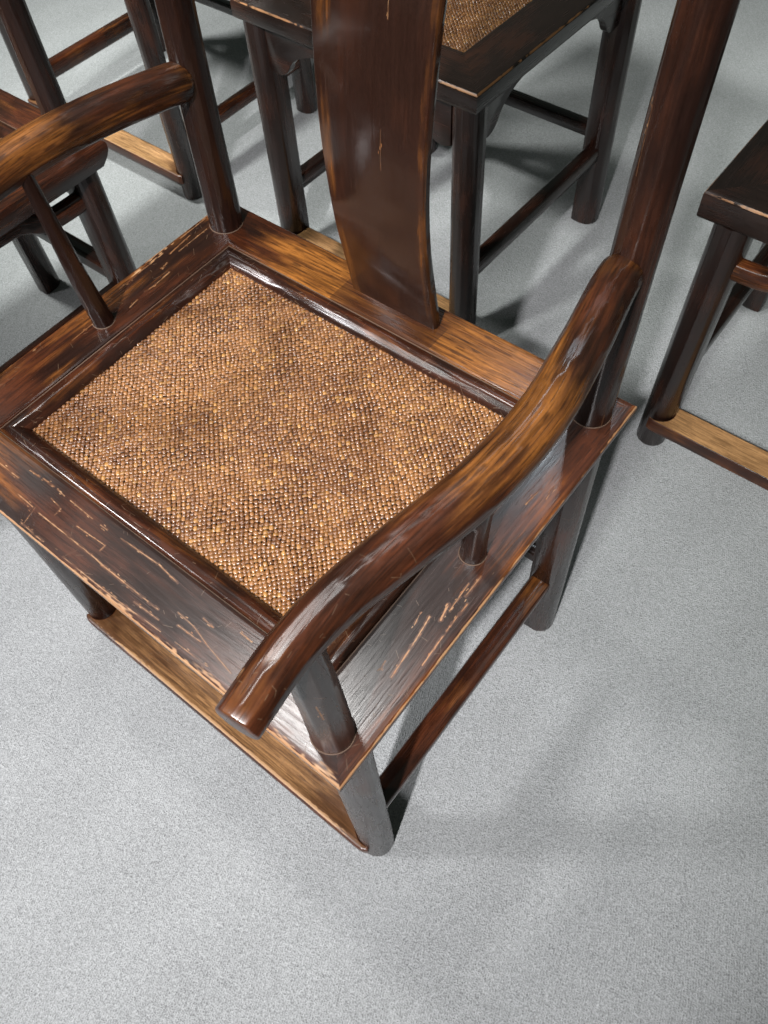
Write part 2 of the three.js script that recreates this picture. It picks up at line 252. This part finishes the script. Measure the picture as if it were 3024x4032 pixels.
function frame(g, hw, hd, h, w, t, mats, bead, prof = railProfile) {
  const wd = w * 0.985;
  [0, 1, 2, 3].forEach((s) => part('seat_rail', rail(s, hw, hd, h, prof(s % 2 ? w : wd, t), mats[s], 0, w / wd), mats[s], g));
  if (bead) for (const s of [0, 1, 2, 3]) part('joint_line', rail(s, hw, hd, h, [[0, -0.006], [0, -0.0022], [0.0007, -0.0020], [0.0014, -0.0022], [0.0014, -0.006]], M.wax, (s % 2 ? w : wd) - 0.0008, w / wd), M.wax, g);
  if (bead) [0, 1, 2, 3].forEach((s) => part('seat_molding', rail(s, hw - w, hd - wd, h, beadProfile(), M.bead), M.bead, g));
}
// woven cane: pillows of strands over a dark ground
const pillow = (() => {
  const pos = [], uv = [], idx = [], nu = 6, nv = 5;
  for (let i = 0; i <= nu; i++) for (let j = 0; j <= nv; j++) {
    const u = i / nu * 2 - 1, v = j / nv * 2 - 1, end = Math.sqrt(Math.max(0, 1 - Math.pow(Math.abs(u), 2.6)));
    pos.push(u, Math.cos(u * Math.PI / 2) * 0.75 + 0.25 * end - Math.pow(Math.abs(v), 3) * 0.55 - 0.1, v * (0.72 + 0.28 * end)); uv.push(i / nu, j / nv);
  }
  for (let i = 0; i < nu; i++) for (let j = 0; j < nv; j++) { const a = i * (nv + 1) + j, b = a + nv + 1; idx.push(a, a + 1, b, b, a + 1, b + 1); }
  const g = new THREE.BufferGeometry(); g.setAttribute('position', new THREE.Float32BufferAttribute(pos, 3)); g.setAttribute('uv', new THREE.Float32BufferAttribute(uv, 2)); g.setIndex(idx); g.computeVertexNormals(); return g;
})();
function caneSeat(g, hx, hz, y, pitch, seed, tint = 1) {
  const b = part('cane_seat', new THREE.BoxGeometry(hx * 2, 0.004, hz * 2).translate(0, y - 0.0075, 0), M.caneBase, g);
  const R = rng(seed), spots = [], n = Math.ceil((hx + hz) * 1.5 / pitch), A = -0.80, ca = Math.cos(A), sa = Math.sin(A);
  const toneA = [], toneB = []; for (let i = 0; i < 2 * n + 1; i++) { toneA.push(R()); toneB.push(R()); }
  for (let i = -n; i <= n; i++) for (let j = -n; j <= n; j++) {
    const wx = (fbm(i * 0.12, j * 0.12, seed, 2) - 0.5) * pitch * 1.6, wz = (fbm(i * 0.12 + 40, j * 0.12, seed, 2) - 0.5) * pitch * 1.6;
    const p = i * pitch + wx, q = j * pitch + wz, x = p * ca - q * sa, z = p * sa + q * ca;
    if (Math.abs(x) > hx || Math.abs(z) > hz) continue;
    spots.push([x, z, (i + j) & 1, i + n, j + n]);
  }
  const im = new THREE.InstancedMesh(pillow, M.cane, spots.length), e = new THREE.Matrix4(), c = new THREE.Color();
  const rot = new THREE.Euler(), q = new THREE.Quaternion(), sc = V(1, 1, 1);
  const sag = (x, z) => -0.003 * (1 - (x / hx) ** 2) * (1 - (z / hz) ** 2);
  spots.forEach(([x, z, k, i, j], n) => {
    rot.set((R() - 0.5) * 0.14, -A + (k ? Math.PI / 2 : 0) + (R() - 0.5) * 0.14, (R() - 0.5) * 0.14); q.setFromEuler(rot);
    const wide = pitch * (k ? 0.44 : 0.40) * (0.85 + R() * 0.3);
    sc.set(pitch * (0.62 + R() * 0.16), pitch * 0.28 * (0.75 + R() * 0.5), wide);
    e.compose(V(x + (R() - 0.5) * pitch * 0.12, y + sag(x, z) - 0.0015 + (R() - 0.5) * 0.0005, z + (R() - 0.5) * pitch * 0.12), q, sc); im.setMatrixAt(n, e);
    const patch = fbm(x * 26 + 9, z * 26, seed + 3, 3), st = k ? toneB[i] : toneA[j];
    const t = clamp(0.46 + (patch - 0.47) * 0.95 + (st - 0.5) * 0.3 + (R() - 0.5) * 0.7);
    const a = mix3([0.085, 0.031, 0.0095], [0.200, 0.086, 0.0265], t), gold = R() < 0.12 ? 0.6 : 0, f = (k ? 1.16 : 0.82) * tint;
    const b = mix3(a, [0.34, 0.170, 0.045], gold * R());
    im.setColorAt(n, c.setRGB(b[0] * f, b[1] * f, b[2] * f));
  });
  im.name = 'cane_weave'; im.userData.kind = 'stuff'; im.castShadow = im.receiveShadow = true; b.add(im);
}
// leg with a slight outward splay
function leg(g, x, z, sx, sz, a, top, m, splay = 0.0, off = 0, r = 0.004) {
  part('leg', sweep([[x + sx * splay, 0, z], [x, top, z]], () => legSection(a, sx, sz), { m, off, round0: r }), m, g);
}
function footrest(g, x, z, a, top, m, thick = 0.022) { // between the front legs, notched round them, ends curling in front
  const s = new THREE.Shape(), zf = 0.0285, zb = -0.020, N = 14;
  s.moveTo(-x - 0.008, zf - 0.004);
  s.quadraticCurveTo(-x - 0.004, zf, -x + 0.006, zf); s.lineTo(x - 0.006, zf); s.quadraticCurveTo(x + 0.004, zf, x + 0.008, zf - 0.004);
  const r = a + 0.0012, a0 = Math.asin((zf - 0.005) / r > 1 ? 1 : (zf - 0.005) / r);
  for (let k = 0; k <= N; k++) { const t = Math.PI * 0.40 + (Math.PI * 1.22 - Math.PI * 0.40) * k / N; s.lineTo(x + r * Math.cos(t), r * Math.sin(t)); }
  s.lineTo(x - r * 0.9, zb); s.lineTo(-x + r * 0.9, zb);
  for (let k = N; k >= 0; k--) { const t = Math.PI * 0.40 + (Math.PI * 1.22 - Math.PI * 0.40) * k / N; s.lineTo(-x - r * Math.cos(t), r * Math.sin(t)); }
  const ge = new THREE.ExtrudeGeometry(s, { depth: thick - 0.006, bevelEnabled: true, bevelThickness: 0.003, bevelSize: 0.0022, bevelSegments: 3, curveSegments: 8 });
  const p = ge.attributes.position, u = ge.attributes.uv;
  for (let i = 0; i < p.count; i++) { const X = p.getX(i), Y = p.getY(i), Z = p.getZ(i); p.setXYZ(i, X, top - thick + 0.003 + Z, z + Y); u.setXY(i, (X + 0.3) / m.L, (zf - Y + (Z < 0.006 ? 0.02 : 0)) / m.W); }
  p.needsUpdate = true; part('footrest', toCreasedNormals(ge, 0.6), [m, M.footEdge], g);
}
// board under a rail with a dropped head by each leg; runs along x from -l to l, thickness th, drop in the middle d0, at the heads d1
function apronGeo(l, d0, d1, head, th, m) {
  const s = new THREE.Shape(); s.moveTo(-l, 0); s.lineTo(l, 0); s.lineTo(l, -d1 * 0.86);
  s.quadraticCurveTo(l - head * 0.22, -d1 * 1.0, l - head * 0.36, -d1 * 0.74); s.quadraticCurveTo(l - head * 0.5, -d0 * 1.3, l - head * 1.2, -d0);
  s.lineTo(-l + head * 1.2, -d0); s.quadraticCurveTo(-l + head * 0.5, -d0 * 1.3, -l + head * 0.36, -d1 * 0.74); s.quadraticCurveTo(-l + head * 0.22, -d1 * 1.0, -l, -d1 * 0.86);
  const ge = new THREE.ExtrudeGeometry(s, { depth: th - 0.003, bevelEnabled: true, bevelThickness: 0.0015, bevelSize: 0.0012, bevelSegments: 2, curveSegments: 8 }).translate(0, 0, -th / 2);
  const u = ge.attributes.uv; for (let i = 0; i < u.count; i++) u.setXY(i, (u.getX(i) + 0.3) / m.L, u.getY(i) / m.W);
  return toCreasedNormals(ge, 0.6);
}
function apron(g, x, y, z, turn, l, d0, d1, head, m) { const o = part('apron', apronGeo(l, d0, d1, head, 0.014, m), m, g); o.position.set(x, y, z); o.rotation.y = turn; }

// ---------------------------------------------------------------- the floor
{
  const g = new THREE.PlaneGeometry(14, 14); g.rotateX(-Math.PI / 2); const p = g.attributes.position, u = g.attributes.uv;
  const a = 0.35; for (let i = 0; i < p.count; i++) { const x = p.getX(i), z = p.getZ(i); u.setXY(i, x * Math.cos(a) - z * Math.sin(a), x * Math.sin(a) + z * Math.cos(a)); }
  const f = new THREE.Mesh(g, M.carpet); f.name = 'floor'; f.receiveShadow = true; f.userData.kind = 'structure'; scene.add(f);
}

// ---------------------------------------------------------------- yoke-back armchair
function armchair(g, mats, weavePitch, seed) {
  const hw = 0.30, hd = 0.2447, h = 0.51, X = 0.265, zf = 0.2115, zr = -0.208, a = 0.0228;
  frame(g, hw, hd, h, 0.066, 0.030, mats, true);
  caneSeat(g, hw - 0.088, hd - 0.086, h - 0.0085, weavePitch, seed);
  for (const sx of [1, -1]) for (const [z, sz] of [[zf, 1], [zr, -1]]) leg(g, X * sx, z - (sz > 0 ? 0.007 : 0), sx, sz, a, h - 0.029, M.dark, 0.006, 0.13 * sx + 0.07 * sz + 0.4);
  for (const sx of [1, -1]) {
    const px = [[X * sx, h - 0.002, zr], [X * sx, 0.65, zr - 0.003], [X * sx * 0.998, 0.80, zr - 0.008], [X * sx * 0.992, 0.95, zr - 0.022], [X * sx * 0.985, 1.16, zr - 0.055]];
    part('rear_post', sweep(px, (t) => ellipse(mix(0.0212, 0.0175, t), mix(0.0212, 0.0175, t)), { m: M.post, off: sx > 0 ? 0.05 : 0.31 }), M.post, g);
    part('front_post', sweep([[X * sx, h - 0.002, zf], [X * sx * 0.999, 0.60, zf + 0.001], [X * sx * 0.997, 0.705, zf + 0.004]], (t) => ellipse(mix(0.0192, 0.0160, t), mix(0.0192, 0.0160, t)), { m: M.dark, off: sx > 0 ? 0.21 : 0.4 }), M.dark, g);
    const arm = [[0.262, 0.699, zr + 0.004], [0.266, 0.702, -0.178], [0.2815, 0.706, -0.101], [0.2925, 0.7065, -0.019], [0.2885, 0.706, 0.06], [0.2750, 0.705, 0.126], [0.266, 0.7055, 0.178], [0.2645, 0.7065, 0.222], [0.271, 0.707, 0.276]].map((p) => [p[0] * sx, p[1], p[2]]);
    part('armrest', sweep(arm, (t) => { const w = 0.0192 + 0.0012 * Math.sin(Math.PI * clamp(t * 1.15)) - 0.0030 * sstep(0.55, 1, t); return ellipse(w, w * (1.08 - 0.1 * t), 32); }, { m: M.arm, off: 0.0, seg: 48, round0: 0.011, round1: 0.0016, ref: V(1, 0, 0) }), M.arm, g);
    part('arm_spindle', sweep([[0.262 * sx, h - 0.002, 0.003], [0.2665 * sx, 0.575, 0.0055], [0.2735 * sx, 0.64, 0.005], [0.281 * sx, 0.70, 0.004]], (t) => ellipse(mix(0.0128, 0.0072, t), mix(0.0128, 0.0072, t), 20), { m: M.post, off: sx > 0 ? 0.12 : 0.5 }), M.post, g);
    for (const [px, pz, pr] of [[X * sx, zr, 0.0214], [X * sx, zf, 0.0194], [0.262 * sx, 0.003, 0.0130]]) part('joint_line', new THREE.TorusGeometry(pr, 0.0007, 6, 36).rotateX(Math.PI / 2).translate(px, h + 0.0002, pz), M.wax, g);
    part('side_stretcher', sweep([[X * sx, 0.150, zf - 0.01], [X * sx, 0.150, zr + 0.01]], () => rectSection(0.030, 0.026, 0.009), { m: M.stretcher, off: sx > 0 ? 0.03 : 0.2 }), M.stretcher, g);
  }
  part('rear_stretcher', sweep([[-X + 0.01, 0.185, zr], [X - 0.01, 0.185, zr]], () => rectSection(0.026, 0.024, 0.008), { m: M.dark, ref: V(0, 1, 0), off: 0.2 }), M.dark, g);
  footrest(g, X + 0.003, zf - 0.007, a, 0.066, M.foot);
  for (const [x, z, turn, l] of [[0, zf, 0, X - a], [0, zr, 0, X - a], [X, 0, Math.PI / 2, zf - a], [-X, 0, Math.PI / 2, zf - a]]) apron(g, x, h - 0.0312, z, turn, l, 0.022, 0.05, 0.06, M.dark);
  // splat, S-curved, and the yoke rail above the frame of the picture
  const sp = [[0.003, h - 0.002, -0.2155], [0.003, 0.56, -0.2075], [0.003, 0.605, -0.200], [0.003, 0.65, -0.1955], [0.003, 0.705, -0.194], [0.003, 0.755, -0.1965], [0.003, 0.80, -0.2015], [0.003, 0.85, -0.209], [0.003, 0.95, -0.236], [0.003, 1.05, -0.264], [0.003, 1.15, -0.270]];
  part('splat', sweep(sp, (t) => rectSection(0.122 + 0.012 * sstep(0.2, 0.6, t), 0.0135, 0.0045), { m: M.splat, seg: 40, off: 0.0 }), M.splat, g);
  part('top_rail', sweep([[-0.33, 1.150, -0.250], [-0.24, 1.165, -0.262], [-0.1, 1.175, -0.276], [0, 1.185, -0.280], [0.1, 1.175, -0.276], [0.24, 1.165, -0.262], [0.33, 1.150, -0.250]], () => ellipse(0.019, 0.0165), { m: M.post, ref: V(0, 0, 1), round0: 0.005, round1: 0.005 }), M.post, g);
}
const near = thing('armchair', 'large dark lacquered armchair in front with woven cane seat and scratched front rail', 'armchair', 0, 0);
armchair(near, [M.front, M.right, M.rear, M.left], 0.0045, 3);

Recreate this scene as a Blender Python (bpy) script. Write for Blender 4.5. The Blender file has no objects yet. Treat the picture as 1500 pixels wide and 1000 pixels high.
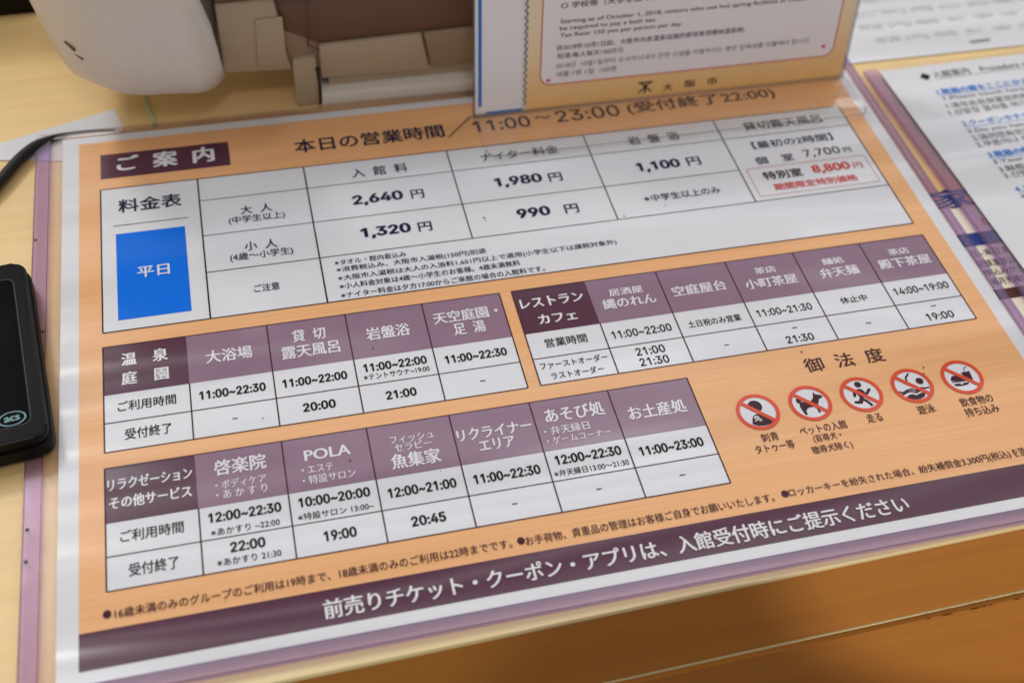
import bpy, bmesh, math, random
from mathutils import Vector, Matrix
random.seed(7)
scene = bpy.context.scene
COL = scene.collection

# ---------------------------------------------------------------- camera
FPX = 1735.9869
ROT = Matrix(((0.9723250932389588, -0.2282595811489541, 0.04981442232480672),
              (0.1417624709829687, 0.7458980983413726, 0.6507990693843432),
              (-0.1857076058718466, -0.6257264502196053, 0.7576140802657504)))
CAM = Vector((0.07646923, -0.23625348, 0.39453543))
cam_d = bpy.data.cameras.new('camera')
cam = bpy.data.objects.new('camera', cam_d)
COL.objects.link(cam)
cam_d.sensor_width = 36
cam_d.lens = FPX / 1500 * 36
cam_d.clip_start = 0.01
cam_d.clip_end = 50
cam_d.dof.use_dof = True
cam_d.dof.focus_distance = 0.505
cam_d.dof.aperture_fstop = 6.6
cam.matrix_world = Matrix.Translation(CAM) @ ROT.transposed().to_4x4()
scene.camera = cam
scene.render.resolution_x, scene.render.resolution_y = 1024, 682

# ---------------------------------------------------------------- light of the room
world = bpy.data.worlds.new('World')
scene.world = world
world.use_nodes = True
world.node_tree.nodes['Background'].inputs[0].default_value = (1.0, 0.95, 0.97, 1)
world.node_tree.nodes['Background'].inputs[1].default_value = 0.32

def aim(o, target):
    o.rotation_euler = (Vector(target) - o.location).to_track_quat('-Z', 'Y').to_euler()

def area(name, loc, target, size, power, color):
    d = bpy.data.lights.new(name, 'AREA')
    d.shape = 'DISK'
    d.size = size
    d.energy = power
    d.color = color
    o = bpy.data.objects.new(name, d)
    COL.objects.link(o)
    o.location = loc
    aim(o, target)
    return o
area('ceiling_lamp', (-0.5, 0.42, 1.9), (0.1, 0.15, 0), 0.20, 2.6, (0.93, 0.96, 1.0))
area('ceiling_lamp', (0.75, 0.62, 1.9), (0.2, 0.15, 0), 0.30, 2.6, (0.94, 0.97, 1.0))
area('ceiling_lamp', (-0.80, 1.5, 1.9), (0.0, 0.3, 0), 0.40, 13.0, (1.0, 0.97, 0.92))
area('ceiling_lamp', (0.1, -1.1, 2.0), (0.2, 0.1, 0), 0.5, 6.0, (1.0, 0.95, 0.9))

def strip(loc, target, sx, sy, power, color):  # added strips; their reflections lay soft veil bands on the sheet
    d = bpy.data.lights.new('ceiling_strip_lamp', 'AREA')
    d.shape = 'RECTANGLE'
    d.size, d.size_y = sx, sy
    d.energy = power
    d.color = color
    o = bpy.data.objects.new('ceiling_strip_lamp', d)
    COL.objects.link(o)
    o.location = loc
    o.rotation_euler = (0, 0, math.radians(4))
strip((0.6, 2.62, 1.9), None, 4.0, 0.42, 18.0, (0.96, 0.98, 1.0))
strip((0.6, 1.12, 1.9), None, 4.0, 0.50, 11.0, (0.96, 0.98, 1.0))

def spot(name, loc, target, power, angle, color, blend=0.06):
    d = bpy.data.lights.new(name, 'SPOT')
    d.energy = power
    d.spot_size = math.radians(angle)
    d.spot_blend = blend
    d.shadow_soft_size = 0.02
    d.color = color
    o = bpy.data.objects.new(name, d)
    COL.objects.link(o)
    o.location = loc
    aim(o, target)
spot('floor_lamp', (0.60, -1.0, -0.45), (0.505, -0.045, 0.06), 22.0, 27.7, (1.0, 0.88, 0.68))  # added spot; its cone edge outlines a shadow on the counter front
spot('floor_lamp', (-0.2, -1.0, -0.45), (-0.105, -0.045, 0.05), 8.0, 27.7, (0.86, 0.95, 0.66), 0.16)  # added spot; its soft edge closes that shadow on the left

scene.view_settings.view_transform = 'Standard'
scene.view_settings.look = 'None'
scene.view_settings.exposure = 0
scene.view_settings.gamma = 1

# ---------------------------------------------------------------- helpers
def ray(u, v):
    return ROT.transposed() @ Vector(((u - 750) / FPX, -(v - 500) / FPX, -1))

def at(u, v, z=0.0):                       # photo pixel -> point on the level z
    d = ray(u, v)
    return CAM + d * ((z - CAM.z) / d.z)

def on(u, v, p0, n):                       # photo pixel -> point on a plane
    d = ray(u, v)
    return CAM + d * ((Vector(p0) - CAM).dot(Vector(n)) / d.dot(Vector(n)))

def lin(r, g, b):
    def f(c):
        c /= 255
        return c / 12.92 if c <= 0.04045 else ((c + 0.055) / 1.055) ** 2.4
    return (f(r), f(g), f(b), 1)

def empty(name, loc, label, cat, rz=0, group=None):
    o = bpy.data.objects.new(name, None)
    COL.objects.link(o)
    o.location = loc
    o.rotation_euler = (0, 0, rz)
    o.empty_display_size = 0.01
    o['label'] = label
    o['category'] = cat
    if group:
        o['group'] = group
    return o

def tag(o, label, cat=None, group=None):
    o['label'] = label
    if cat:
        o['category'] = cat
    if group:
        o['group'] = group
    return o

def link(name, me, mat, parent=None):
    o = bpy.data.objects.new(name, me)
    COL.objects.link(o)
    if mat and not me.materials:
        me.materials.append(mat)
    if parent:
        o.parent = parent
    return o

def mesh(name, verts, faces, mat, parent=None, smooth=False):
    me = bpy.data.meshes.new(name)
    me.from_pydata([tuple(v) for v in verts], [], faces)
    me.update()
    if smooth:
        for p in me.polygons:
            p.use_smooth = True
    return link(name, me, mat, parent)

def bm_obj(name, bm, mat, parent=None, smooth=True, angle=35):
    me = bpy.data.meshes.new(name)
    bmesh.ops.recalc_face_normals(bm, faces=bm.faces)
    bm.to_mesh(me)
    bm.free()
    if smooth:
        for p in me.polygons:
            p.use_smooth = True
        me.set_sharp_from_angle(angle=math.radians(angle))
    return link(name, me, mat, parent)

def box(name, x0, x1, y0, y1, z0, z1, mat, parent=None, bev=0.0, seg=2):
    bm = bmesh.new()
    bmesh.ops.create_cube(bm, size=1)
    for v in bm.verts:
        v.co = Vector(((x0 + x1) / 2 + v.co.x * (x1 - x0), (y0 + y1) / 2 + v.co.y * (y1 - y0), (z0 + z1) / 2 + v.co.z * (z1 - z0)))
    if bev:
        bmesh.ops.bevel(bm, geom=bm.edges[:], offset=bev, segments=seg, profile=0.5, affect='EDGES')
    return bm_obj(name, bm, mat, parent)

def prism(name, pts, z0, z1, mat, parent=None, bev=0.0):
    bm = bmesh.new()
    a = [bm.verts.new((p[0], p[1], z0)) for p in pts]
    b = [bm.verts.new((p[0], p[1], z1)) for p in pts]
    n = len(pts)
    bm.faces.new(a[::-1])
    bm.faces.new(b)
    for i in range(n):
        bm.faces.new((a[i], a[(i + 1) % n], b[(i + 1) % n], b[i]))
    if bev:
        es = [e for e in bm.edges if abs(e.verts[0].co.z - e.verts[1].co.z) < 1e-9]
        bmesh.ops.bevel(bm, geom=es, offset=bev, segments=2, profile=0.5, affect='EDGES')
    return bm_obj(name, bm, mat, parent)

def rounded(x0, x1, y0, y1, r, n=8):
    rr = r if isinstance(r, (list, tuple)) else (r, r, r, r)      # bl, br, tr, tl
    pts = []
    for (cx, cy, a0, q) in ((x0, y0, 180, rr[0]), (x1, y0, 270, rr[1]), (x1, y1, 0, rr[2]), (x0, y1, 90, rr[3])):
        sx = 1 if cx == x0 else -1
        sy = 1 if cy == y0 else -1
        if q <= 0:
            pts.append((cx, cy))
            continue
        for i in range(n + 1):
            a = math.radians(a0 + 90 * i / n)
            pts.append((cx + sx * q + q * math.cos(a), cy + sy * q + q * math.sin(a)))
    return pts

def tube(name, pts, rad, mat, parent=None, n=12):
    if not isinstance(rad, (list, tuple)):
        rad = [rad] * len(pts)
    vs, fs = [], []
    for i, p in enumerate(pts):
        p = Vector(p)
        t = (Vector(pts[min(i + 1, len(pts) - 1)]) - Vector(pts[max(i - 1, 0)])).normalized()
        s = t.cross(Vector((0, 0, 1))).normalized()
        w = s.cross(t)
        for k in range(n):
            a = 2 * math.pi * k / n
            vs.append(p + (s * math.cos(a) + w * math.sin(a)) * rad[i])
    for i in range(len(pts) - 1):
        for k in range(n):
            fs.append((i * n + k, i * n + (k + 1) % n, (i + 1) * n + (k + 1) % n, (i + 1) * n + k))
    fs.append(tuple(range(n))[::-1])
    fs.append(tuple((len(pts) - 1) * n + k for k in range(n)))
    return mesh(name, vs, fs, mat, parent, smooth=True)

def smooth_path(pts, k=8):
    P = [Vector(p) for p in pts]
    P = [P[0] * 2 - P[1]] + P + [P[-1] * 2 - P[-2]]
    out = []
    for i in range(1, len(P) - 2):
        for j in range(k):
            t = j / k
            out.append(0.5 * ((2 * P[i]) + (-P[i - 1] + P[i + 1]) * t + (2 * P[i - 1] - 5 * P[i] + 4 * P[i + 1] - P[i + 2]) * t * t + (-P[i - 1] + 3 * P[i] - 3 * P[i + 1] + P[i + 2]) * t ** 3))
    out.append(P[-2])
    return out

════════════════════

PROBLEM DETAILS: Extract from the material above the stretch running from the line containing "Recreate this scene" through the line containing "o.rotation_euler = (Vector(target)". Keep the text exact and the pictures out.

EXERCISE SOLUTION:
Recreate this scene as a Blender Python (bpy) script. Write for Blender 4.5. The Blender file has no objects yet. Treat the picture as 1500 pixels wide and 1000 pixels high.
import bpy, bmesh, math, random
from mathutils import Vector, Matrix
random.seed(7)
scene = bpy.context.scene
COL = scene.collection

# ---------------------------------------------------------------- camera
FPX = 1735.9869
ROT = Matrix(((0.9723250932389588, -0.2282595811489541, 0.04981442232480672),
              (0.1417624709829687, 0.7458980983413726, 0.6507990693843432),
              (-0.1857076058718466, -0.6257264502196053, 0.7576140802657504)))
CAM = Vector((0.07646923, -0.23625348, 0.39453543))
cam_d = bpy.data.cameras.new('camera')
cam = bpy.data.objects.new('camera', cam_d)
COL.objects.link(cam)
cam_d.sensor_width = 36
cam_d.lens = FPX / 1500 * 36
cam_d.clip_start = 0.01
cam_d.clip_end = 50
cam_d.dof.use_dof = True
cam_d.dof.focus_distance = 0.505
cam_d.dof.aperture_fstop = 6.6
cam.matrix_world = Matrix.Translation(CAM) @ ROT.transposed().to_4x4()
scene.camera = cam
scene.render.resolution_x, scene.render.resolution_y = 1024, 682

# ---------------------------------------------------------------- light of the room
world = bpy.data.worlds.new('World')
scene.world = world
world.use_nodes = True
world.node_tree.nodes['Background'].inputs[0].default_value = (1.0, 0.95, 0.97, 1)
world.node_tree.nodes['Background'].inputs[1].default_value = 0.32

def aim(o, target):
    o.rotation_euler = (Vector(target) - o.location).to_track_quat('-Z', 'Y').to_euler()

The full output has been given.